**What you have to do**
Each line below should be quoted exactly, please.

## BEGIN

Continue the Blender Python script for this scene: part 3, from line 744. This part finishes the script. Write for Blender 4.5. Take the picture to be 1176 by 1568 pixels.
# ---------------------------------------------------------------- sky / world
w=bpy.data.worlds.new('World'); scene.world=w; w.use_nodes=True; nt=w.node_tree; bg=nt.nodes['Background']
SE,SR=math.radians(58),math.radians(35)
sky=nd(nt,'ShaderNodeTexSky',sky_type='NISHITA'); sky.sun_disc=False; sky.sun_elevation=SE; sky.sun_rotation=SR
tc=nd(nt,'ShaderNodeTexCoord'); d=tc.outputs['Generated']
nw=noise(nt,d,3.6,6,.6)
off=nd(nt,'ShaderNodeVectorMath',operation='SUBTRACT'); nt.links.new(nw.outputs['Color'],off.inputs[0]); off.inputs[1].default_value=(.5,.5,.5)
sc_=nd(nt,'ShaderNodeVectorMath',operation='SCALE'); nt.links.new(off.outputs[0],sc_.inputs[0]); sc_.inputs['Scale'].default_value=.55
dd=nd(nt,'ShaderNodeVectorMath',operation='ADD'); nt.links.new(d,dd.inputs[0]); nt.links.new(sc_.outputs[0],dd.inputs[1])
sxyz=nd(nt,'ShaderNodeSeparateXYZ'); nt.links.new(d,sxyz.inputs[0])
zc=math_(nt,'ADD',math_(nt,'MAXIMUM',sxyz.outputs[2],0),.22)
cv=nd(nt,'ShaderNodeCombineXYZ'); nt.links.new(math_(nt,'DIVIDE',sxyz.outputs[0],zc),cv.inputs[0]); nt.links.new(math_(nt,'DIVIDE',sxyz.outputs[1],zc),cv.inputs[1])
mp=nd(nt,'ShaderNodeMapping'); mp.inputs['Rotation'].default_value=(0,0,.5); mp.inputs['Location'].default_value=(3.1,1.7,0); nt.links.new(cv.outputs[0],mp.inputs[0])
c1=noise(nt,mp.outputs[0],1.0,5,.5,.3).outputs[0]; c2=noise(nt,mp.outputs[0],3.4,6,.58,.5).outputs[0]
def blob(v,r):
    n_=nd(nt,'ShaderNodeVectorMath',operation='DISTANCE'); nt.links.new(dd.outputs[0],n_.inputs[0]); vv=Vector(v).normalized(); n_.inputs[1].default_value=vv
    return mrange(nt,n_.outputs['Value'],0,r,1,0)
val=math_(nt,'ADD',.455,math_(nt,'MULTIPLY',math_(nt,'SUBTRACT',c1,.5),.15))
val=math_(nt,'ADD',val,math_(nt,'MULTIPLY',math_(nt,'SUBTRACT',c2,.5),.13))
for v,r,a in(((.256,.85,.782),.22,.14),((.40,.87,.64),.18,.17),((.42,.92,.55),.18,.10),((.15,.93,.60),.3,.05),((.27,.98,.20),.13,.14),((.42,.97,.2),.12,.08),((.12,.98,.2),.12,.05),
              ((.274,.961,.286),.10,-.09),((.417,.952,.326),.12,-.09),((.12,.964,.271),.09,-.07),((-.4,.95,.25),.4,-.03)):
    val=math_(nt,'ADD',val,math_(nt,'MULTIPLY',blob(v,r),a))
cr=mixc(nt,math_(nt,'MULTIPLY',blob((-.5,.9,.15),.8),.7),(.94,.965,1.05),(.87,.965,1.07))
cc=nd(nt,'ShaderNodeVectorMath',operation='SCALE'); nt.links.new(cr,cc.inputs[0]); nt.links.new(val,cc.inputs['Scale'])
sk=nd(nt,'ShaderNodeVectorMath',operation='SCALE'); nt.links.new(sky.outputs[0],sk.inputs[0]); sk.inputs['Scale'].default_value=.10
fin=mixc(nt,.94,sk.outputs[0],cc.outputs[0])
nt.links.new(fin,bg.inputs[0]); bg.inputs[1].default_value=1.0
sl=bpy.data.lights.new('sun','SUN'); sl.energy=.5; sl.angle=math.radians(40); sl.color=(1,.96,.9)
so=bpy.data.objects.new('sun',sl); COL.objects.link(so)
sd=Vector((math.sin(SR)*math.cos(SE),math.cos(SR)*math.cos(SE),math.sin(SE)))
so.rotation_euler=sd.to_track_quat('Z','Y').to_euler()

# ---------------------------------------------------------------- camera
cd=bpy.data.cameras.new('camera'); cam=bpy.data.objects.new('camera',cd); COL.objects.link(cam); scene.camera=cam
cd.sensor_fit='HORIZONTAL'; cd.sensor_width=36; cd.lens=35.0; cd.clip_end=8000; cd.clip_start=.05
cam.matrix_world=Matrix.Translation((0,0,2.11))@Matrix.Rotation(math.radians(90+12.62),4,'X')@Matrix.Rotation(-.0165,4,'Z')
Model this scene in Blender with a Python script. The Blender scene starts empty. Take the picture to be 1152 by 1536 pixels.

## END

**In response**
Continue the Blender Python script for this scene: part 3, from line 744. This part finishes the script. Write for Blender 4.5. Take the picture to be 1176 by 1568 pixels.
# ---------------------------------------------------------------- sky / world
w=bpy.data.worlds.new('World'); scene.world=w; w.use_nodes=True; nt=w.node_tree; bg=nt.nodes['Background']
SE,SR=math.radians(58),math.radians(35)
sky=nd(nt,'ShaderNodeTexSky',sky_type='NISHITA'); sky.sun_disc=False; sky.sun_elevation=SE; sky.sun_rotation=SR
tc=nd(nt,'ShaderNodeTexCoord'); d=tc.outputs['Generated']
nw=noise(nt,d,3.6,6,.6)
off=nd(nt,'ShaderNodeVectorMath',operation='SUBTRACT'); nt.links.new(nw.outputs['Color'],off.inputs[0]); off.inputs[1].default_value=(.5,.5,.5)
sc_=nd(nt,'ShaderNodeVectorMath',operation='SCALE'); nt.links.new(off.outputs[0],sc_.inputs[0]); sc_.inputs['Scale'].default_value=.55
dd=nd(nt,'ShaderNodeVectorMath',operation='ADD'); nt.links.new(d,dd.inputs[0]); nt.links.new(sc_.outputs[0],dd.inputs[1])
sxyz=nd(nt,'ShaderNodeSeparateXYZ'); nt.links.new(d,sxyz.inputs[0])
zc=math_(nt,'ADD',math_(nt,'MAXIMUM',sxyz.outputs[2],0),.22)
cv=nd(nt,'ShaderNodeCombineXYZ'); nt.links.new(math_(nt,'DIVIDE',sxyz.outputs[0],zc),cv.inputs[0]); nt.links.new(math_(nt,'DIVIDE',sxyz.outputs[1],zc),cv.inputs[1])
mp=nd(nt,'ShaderNodeMapping'); mp.inputs['Rotation'].default_value=(0,0,.5); mp.inputs['Location'].default_value=(3.1,1.7,0); nt.links.new(cv.outputs[0],mp.inputs[0])
c1=noise(nt,mp.outputs[0],1.0,5,.5,.3).outputs[0]; c2=noise(nt,mp.outputs[0],3.4,6,.58,.5).outputs[0]
def blob(v,r):
    n_=nd(nt,'ShaderNodeVectorMath',operation='DISTANCE'); nt.links.new(dd.outputs[0],n_.inputs[0]); vv=Vector(v).normalized(); n_.inputs[1].default_value=vv
    return mrange(nt,n_.outputs['Value'],0,r,1,0)
val=math_(nt,'ADD',.455,math_(nt,'MULTIPLY',math_(nt,'SUBTRACT',c1,.5),.15))
val=math_(nt,'ADD',val,math_(nt,'MULTIPLY',math_(nt,'SUBTRACT',c2,.5),.13))
for v,r,a in(((.256,.85,.782),.22,.14),((.40,.87,.64),.18,.17),((.42,.92,.55),.18,.10),((.15,.93,.60),.3,.05),((.27,.98,.20),.13,.14),((.42,.97,.2),.12,.08),((.12,.98,.2),.12,.05),
              ((.274,.961,.286),.10,-.09),((.417,.952,.326),.12,-.09),((.12,.964,.271),.09,-.07),((-.4,.95,.25),.4,-.03)):
    val=math_(nt,'ADD',val,math_(nt,'MULTIPLY',blob(v,r),a))
cr=mixc(nt,math_(nt,'MULTIPLY',blob((-.5,.9,.15),.8),.7),(.94,.965,1.05),(.87,.965,1.07))
cc=nd(nt,'ShaderNodeVectorMath',operation='SCALE'); nt.links.new(cr,cc.inputs[0]); nt.links.new(val,cc.inputs['Scale'])
sk=nd(nt,'ShaderNodeVectorMath',operation='SCALE'); nt.links.new(sky.outputs[0],sk.inputs[0]); sk.inputs['Scale'].default_value=.10
fin=mixc(nt,.94,sk.outputs[0],cc.outputs[0])
nt.links.new(fin,bg.inputs[0]); bg.inputs[1].default_value=1.0
sl=bpy.data.lights.new('sun','SUN'); sl.energy=.5; sl.angle=math.radians(40); sl.color=(1,.96,.9)
so=bpy.data.objects.new('sun',sl); COL.objects.link(so)
sd=Vector((math.sin(SR)*math.cos(SE),math.cos(SR)*math.cos(SE),math.sin(SE)))
so.rotation_euler=sd.to_track_quat('Z','Y').to_euler()

# ---------------------------------------------------------------- camera
cd=bpy.data.cameras.new('camera'); cam=bpy.data.objects.new('camera',cd); COL.objects.link(cam); scene.camera=cam
cd.sensor_fit='HORIZONTAL'; cd.sensor_width=36; cd.lens=35.0; cd.clip_end=8000; cd.clip_start=.05
cam.matrix_world=Matrix.Translation((0,0,2.11))@Matrix.Rotation(math.radians(90+12.62),4,'X')@Matrix.Rotation(-.0165,4,'Z')
Model this scene in Blender with a Python script. The Blender scene starts empty. Take the picture to be 1152 by 1536 pixels.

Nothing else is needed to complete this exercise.